Liverpool City Council (23 020 849)
Category : Children's care services > Other
Decision : Closed after initial enquiries
Decision date : 08 May 2024
The Ombudsman's final decision:
Summary: We will not investigate this complaint about information the Council shared with the complainant and the way it dealt with her subsequent complaint about the matter. This is because we would not achieve anything significant by doing so.
The complaint
- The complainant, who I will refer to as Mrs X, complains that the Council was at fault in sharing information with her given to it by the police. She further complains that it was at fault in dealing with her complaint about the matter.
The Ombudsman’s role and powers
- We investigate complaints about ‘maladministration’ and ‘service failure’, which we call ‘fault’. We must also consider whether any fault has had an adverse impact on the person making the complaint, which we call ‘injustice’. We provide a free service, but must use public money carefully. We do not start or continue an investigation if we decide:
- we could not add to any previous investigation by the organisation, or
- further investigation would not lead to a different outcome.
(Local Government Act 1974, section 24A(6), as amended, section 34(B))
How I considered this complaint
- I considered information provided by the complainant and the Council.
- I considered the Ombudsman’s Assessment Code.
My assessment
- Mrs X’s husband was a victim of murder in 2019. The day before he was killed, the Council issued a threat to life notice to him. Mrs X says a Council officer gave her information relating to the circumstances which led her to believe the threat was not as immediate as it was, and which the police subsequently told her she should not have been given.
- Mrs X’s husband was killed the following day while waiting for one of their children. Mrs X says the information the Council’s officer gave her, which she passed on, led her husband be less concerned about his security than he would have been without it. She says he would have been more vigilant and would not have been with any of their children. She argues that the outcome could therefore have been different.
- Mrs X complained to the Council. She is critical of the Council’s response, both in terms of the findings on the substantive issue and the length of time the Council took to carry out the complaints procedure.
- The Ombudsman will not investigate Mrs X’s complaint because we would be unable to add anything significant to the investigation the Council has carried out. The Council found that its officer was not at fault in sharing the information, and had the police’s agreement to do so. Whether or not this is the case, the Ombudsman could not make a safe finding that this contributed to Mrs X’s husband’s death. A court may be able to establish this definitively. The Ombudsman cannot, and there is nothing to be gained from our intervention.
- Mrs X says she wants a copy of the document on which the Council relied in making its finding. She is entitled to ask for any document she believes she has a right to see by making a Subject Access Request to the Council.

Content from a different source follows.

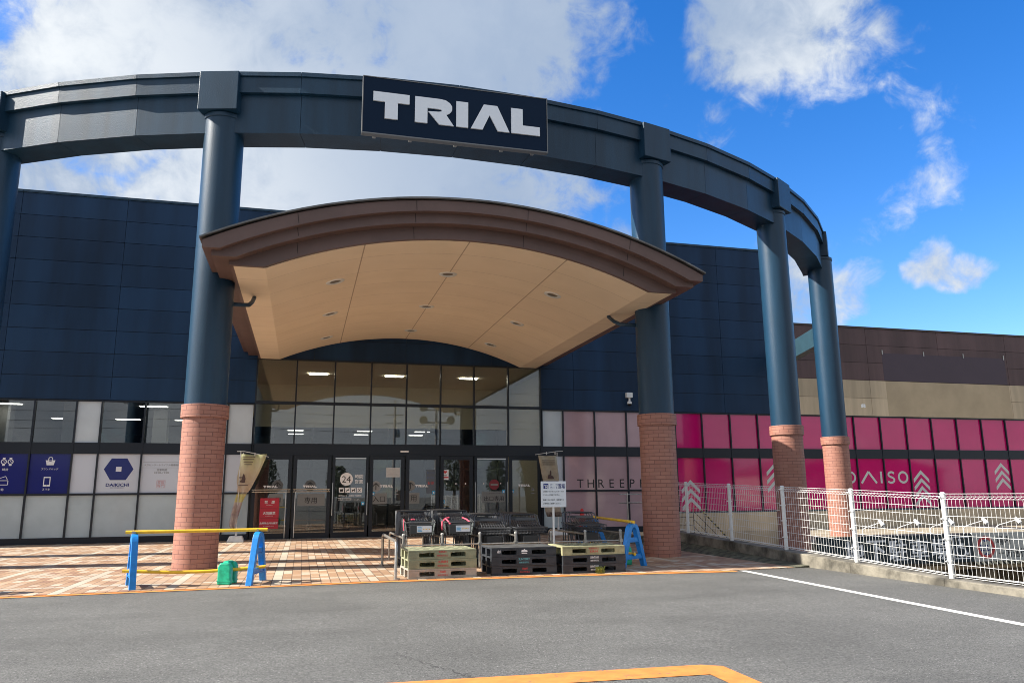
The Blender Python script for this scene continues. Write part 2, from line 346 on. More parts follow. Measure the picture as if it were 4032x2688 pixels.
hazard2_m = mat_stripe('black_white_hazard', (.02, .02, .018), (.55, .5, .35), (5.0, 0, 5.0))
def mat_cloth(name, stops, z0, z1):
    m, t, b = newmat(name); tc = N(t, 'ShaderNodeTexCoord'); s = N(t, 'ShaderNodeSeparateXYZ'); t.links.new(tc.outputs['Object'], s.inputs[0])
    rp = N(t, 'ShaderNodeValToRGB'); el = rp.color_ramp.elements
    el[0].position = stops[0][0]; el[0].color = (*stops[0][1], 1); el[1].position = stops[-1][0]; el[1].color = (*stops[-1][1], 1)
    for p_, c_2 in stops[1:-1]:
        e = el.new(p_); e.color = (*c_2, 1)
    t.links.new(mapr(t, s.outputs['Z'], z0, z1, 0, 1, False), rp.inputs[0])
    nf = mapr(t, noise(t, tc.outputs['Object'], 9, 5), .35, .65)
    t.links.new(mixc(t, math_(t, 'MULTIPLY', nf, .45), rp.outputs[0], (.80, .72, .58)), b.inputs['Base Color']); b.inputs['Roughness'].default_value = .85
    tl = N(t, 'ShaderNodeBsdfTranslucent'); t.links.new(rp.outputs[0], tl.inputs[0])
    mx = N(t, 'ShaderNodeMixShader'); mx.inputs[0].default_value = .35; t.links.new(b.outputs[0], mx.inputs[1]); t.links.new(tl.outputs[0], mx.inputs[2])
    t.links.new(mx.outputs[0], t.nodes['Material Output'].inputs['Surface'])
    return m

# ------------------------------------------------------------------ mesh helpers
class MB:
    def __init__(s): s.v = []; s.f = []; s.uv = None
    def box(s, a, b):
        x0, y0, z0 = (min(a[i], b[i]) for i in range(3)); x1, y1, z1 = (max(a[i], b[i]) for i in range(3))
        n = len(s.v); s.v += [(x0,y0,z0),(x1,y0,z0),(x1,y1,z0),(x0,y1,z0),(x0,y0,z1),(x1,y0,z1),(x1,y1,z1),(x0,y1,z1)]
        s.f += [tuple(n+i for i in q) for q in ((0,3,2,1),(4,5,6,7),(0,1,5,4),(1,2,6,5),(2,3,7,6),(3,0,4,7))]; return s
    def hexa(s, p):                      # 8 points: bottom 4 ccw, top 4 ccw
        n = len(s.v); s.v += [tuple(q) for q in p]
        s.f += [tuple(n+i for i in q) for q in ((0,3,2,1),(4,5,6,7),(0,1,5,4),(1,2,6,5),(2,3,7,6),(3,0,4,7))]; return s
    def tube(s, pts, r, n=8, cap=True):
        pts = [Vector(p) for p in pts]; rr = r if isinstance(r, (list, tuple)) else [r]*len(pts)
        base = len(s.v); up = None
        for i, p in enumerate(pts):
            if i == 0: d = pts[1]-p
            elif i == len(pts)-1: d = p-pts[i-1]
            else: d = (pts[i+1]-p).normalized() + (p-pts[i-1]).normalized()
            d.normalize()
            if up is None: up = Vector((0,0,1)) if abs(d.z) < .9 else Vector((0,1,0))
            a = up - d*up.dot(d)
            if a.length < 1e-4: a = Vector((1,0,0)) - d*d.x
            a.normalize(); b = d.cross(a); up = a
            k = 1.0
            if 0 < i < len(pts)-1:
                c = max(.5, d.dot((p-pts[i-1]).normalized())); k = 1/c
            for j in range(n):
                t = 2*math.pi*j/n; s.v.append(tuple(p + (a*math.cos(t)+b*math.sin(t))*rr[i]))
        for i in range(len(pts)-1):
            for j in range(n):
                q = base+i*n; s.f.append((q+j, q+(j+1)%n, q+n+(j+1)%n, q+n+j))
        if cap:
            s.f.append(tuple(base+j for j in reversed(range(n)))); s.f.append(tuple(base+(len(pts)-1)*n+j for j in range(n)))
        return s
    def lathe(s, c, prof, n=32, cap=True, uvr=None):
        base = len(s.v)
        for r, z in prof:
            for j in range(n):
                t = 2*math.pi*j/n; s.v.append((c[0]+r*math.cos(t), c[1]+r*math.sin(t), c[2]+z))
        for i in range(len(prof)-1):
            for j in range(n):
                q = base+i*n; s.f.append((q+j, q+(j+1)%n, q+n+(j+1)%n, q+n+j))
        if cap:
            s.f.append(tuple(base+j for j in reversed(range(n)))); s.f.append(tuple(base+(len(prof)-1)*n+j for j in range(n)))
        return s
    def prism_xz(s, poly, y0, y1):        # outline in X-Z, extruded along Y
        n = len(poly); b = len(s.v)
        a = sum(poly[i][0]*poly[(i+1)%n][1]-poly[(i+1)%n][0]*poly[i][1] for i in range(n))
        if a < 0: poly = poly[::-1]
        s.v += [(x, y0, z) for x, z in poly] + [(x, y1, z) for x, z in poly]
        s.f.append(tuple(b+i for i in range(n))); s.f.append(tuple(b+n+i for i in reversed(range(n))))
        for i in range(n):
            j = (i+1) % n; s.f.append((b+j, b+i, b+n+i, b+n+j))
        return s
    def prism_xy(s, poly, z0, z1):
        n = len(poly); b = len(s.v)
        a = sum(poly[i][0]*poly[(i+1)%n][1]-poly[(i+1)%n][0]*poly[i][1] for i in range(n))
        if a < 0: poly = poly[::-1]
        s.v += [(x, y, z0) for x, y in poly] + [(x, y, z1) for x, y in poly]
        s.f.append(tuple(b+i for i in reversed(range(n)))); s.f.append(tuple(b+n+i for i in range(n)))
        for i in range(n):
            j = (i+1) % n; s.f.append((b+i, b+j, b+n+j, b+n+i))
        return s
    def flat(s, poly, y, t=.002):         # thin sign piece facing -Y
        return s.prism_xz(poly, y-t, y)
    def rect(s, x0, x1, z0, z1, y, t=.002): return s.box((x0, y-t, z0), (x1, y, z1))
    def disc(s, x, z, r, y, t=.002, n=28, ri=None):
        if ri is None: return s.flat([(x+r*math.cos(2*math.pi*i/n), z+r*math.sin(2*math.pi*i/n)) for i in range(n)], y, t)
        for i in range(n):
            a, b = 2*math.pi*i/n, 2*math.pi*(i+1)/n
            s.flat([(x+r*math.cos(a), z+r*math.sin(a)), (x+r*math.cos(b), z+r*math.sin(b)), (x+ri*math.cos(b), z+ri*math.sin(b)), (x+ri*math.cos(a), z+ri*math.sin(a))], y, t)
        return s
    def stroke(s, pts, w, y, t=.002):
        for i, ((x0, z0), (x1, z1)) in enumerate(zip(pts, pts[1:])):
            d = Vector((x1-x0, z1-z0)); L = d.length or 1; nx, nz = -d.y/L*w/2, d.x/L*w/2
            s.flat([(x0+nx, z0+nz), (x1+nx, z1+nz), (x1-nx, z1-nz), (x0-nx, z0-nz)], y, t+.0005*(i % 3))
        return s
    def text(s, body, x, z, y, h=None, w=None, bold=0.0, t=.002, align='C', spacing=1.0):
        if bold and any(ord(ch) > 0x2e80 for ch in body):     # thicken dense characters by near copies
            n0 = len(s.v); s.text(body, x, z, y, h, w, 0, t, align, spacing)
            ht = max(v[2] for v in s.v[n0:])-min(v[2] for v in s.v[n0:])
            for k, d in enumerate((-1, 1)): s.text(body, x+d*bold*ht*.8, z, y-.0004*(k+1), h, w, 0, t, align, spacing)
            return s
        c = bpy.data.curves.new('txt', 'FONT'); c.body = body; c.offset = bold; c.resolution_u = 2; c.space_character = spacing
        o = bpy.data.objects.new('txt', c); COL.objects.link(o); bpy.context.view_layer.update()
        me = bpy.data.meshes.new_from_object(o.evaluated_get(bpy.context.evaluated_depsgraph_get()))
        vs = [v.co.copy() for v in me.vertices]
        if vs:
            x0 = min(v.x for v in vs); x1 = max(v.x for v in vs); z0 = min(v.y for v in vs); z1 = max(v.y for v in vs)
            sz = h/(z1-z0) if h else w/(x1-x0); sxx = w/(x1-x0) if w else sz
            ox = {'C': -(x0+x1)/2, 'L': -x0, 'R': -x1}[align]; oz = -(z0+z1)/2
            b = len(s.v); s.v += [(x+(v.x+ox)*sxx, y-t, z+(v.y+oz)*sz) for v in vs]
            s.f += [tuple(b+i for i in p.vertices) for p in me.polygons]
        bpy.data.objects.remove(o); bpy.data.curves.remove(c); bpy.data.meshes.remove(me)
        return s
    def slp(s): s.v = [slope(v) for v in s.v]; return s
    def build(s, name, mat, parent=None, smooth=False, bevel=0.0, loc=None):
        me = bpy.data.meshes.new(name); me.from_pydata(s.v, [], s.f); me.update()
        for m in (mat if isinstance(mat, (list, tuple)) else [mat]): me.materials.append(m)
        if smooth:
            for p in me.polygons: p.use_smooth = True
            me.set_sharp_from_angle(angle=R(40))
        o = bpy.data.objects.new(name, me); COL.objects.link(o)
        if parent: o.parent = parent
        if loc: o.location = loc
        if bevel:
            b = o.modifiers.new('bevel', 'BEVEL'); b.width = bevel; b.segments = 2; b.limit_method = 'ANGLE'; b.angle_limit = R(40)
        return o
def tag(o, label=None, cat=None, group=None, kind=None):
    if label: o['label'] = label
    if cat: o['category'] = cat
    if group: o['group'] = group
    if kind: o['kind'] = kind
    return o
def thing(name, label, cat, group=None, loc=(0,0,0), rz=0):
    o = bpy.data.objects.new(name, None); COL.objects.link(o); o.location = loc; o.rotation_euler = (0, 0, rz); o.empty_display_size = .2
    return tag(o, label, cat, group)
def copy_tree(o, parent=None):
    c = o.copy(); COL.objects.link(c); c.parent = parent
    for ch in list(o.children): copy_tree(ch, c)
    return c
def cyl_uv(o, r):
    me = o.data; uv = me.uv_layers.new(name='UVMap')
    for p in me.polygons:
        c = p.center; t0 = math.atan2(c.y, c.x)
        for li in p.loop_indices:
            v = me.vertices[me.loops[li].vertex_index].co; t = math.atan2(v.y, v.x)
            while t - t0 > math.pi: t -= 2*math.pi
            while t - t0 < -math.pi: t += 2*math.pi
            uv.data[li].uv = ((t+math.pi)*r, v.z)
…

- The Council has accepted that it was at fault in the handling of Mrs X’s complaint, so there is no need for the Ombudsman to investigate to establish this. The Council has offered to pay Mrs X £1000 in recognition of fault in the complaints process. Mrs X regards this as insufficient, but it is in line with what the Ombudsman would be likely to recommend in the circumstances of the case. Our intervention would not achieve anything more.
Final decision
- We will not investigate Mrs X’s complaint because we would not achieve anything significant by doing so.